L'austérité a misérablement échoué partout où elle a été tentée : les conséquences étaient prévisibles et avaient été annoncées

«La conséquence est donc que beaucoup de pays ont vu leur croissance flancher et leur balance commerciale basculer du mauvais côté», indique le prix Nobel, qui met ces piètres résultats en parallèle avec les objectifs initialement annoncés de prospérité et de stabilité grâce à l'euro. Si certains événements sont extérieurs, c'est pourtant bien l'euro qui en a aggravé leurs conséquences. Dernier exemple en date, la crise des réfugiés, qui a augmenté la pression sur des économies «où le taux de chômage est déjà élevé, et qui rechignent donc à voir arriver de nouveaux travailleurs pour des emplois bons marché».

«L'Euro était un moyen pour une fin : il est devenu une fin en soi» conclut Joseph Stiglitz, qui déplore le manque d'ambition et de perspective dans les réformes conduites.

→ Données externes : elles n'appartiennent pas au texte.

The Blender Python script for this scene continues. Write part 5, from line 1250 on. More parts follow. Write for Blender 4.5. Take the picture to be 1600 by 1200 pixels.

S'il émet l'idée que les gouvernements européens puissent se ressaisir et changer de cap, il estime néanmoins que «cela est désormais aussi probable que l'inverse, c'est à dire que les politiques décident d'y mettre un terme». A cela s'ajoute l'essor de forces politiques nouvelles que l'économiste qualifie de «dissidentes» par rapport aux «partis centristes de gauche et de droite» qui dirigent la plupart des Etats européens.

La conclusion de l'économiste, qui se refuse à faire toute prédiction dans le contexte d'incertitude actuelle, n'en demeure pas moins sombre pour la monnaie unique. «Ce n'est sans doute plus qu'une question de temps avant que l'Europe se retourne sur son passé et voie l'euro comme une expérience intéressante et pleine de bonnes intentions, mais ayant échoué - et cela au grand détriment des citoyens et de la démocratie».